Time Travel

December 05, 2014  •  Leave a Comment

Every once in a while an unexpected set of circumstances creates a moment that reaches in and touches you in ways so startling that the memory is sure to stay with you for the rest of your life.  It was the first morning after arriving in Reykjavik and I decided to go out shooting.  It was dark, cold and windy with one squall of sleet rolling in after the other and not much was catching my interest. In the distance I caught a glimpse of the spire of Hallgrímskirkja, the hallmark church of Reykjavik, and I started towards it.   By the time I got there the weather was utterly miserable and so windy it was hard to walk upright all while being pelted with snow and hail. 

I stepped through the front door and could hear the organ playing in the church and so I went inside where to my surprise I found myself alone with the organist who was practicing. 

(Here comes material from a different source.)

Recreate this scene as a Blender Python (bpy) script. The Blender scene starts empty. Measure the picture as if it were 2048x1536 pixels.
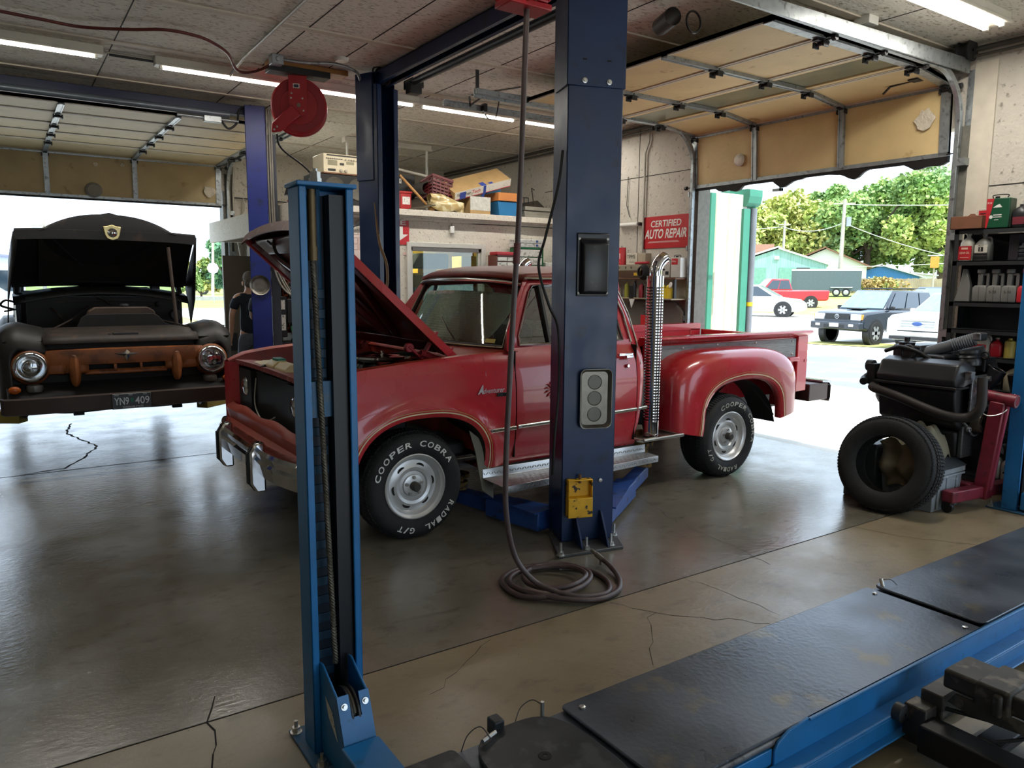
import bpy, bmesh, math, random
from mathutils import Vector, Matrix, Euler
R = math.radians
C = bpy.context.scene.collection
SC = bpy.context.scene
random.seed(7)

# ---------------------------------------------------------------- camera
cam_d = bpy.data.cameras.new('camera'); cam = bpy.data.objects.new('camera', cam_d); C.objects.link(cam)
AZ, PT, RL, FPX = R(34.1), R(7.7), R(0.4), 1505.0
f_ = Vector((math.sin(AZ)*math.cos(PT), math.cos(AZ)*math.cos(PT), -math.sin(PT)))
r_ = Vector((math.cos(AZ), -math.sin(AZ), 0)); u_ = r_.cross(f_)
r2 = r_*math.cos(RL) + u_*math.sin(RL); u2 = -r_*math.sin(RL) + u_*math.cos(RL)
m3 = Matrix((r2, u2, -f_)).transposed()
cam.matrix_world = Matrix.Translation((0, 0, 1.63)) @ m3.to_4x4()
cam_d.sensor_fit = 'HORIZONTAL'; cam_d.sensor_width = 36.0; cam_d.lens = FPX/2048*36.0
cam_d.clip_start = 0.05; cam_d.clip_end = 600
SC.camera = cam

# ---------------------------------------------------------------- world, sun, exposure
w = bpy.data.worlds.new('world'); SC.world = w; w.use_nodes = True
bg = w.node_tree.nodes['Background']; bg.inputs[0].default_value = (0.72, 0.88, 1.06, 1); bg.inputs[1].default_value = 1.7
sun_d = bpy.data.lights.new('sun', 'SUN'); sun = bpy.data.objects.new('sun', sun_d); C.objects.link(sun)
sun_d.energy = 4.4; sun_d.angle = R(0.6); sun_d.color = (1.0, 0.96, 0.88)
sun.rotation_euler = Vector((0.0, 0.50, -0.83)).to_track_quat('-Z', 'Y').to_euler()
sun.location = (12, 0, 20)
SC.view_settings.view_transform = 'Standard'; SC.view_settings.look = 'None'
SC.view_settings.exposure = 0.9; SC.view_settings.gamma = 1.0; SC.view_settings.use_curve_mapping = False
SC.cycles.max_bounces = 7; SC.cycles.diffuse_bounces = 4; SC.cycles.glossy_bounces = 4; SC.cycles.transparent_max_bounces = 10
SC.cycles.caustics_reflective = False; SC.cycles.caustics_refractive = False; SC.cycles.sample_clamp_indirect = 4.0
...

The church is immense and although it is classified as Expressionist architecture I think a better term for the inside would be is neo-gothic.  The arches and windows seem to go on forever with the nave disappearing in the distance.  The sound from the 5,500 pipes organ was coming from everywhere and the whole experience was so unexpected and overwhelming it took my breath away.  Little did I know that the experience I just had was about to be dwarfed beyond anything I could image.

I was in the church by myself for only about 5 minutes after which other people came in all while I went about my business of making photographs.  This went on for about 30 minutes, with people coming and going, after which the organist packed up and left and I decided to leave as well.  As I headed out the door I passed a couple of people coming in all dressed in black and carrying sheets of music.  On a whim I decided to go back in and see what that was all about and discovered them setting up stands for a small choir.

 

 

There were 15 members of the choir as well as an organist and they started out with Bach’s 10th and last movement of the cantata “Herz und Mund und Tat und Leben, BWV 147" also known as “Jesu, Joy of Man's Desiring.”  The voices of the choir were clear as bells as they rose to the roof and into every corner of the cathedral.  Bach was a crafty musician and his music can inspire, humble and awe anyone at the best of times.  But when it is performed in in its right environment, like an immense cathedral, the experience turns from listening to an awe inspiring piece of music into something which can best be described as a near religious experience.  The very fabric of time changed as it was measured out with every single perfect note bringing tears to the eyes of the audience.

Eventually Bach ended and the choir went on to sing some Schubert and some other pieces I did not know.  However, the pièce de résistance came when the choir for their final piece started on a Danish hymn “Dejlig are Jorden” also known in English as "Fairest Lord Jesus", or "Beautiful Savior."  The rendition could not have been more perfect with a solo soprano doing an alternate version well above the rest of the melody line – the notes hung suspended in the cathedral for what seemed like an eternity.   It was all completely unexpected to me and although it was a hymn that was part of my life growing up I have not heard this music for a very long time.  It instantly transported me back in time to when, as a youth, we used to go to the annual church Christmas concerts and mass.  The sounds, feelings and memories of my youth came pouring out like overflowing eaves after a prairie thunderstorm and for a few moments I was a child again in Denmark as surely as if I was still living there.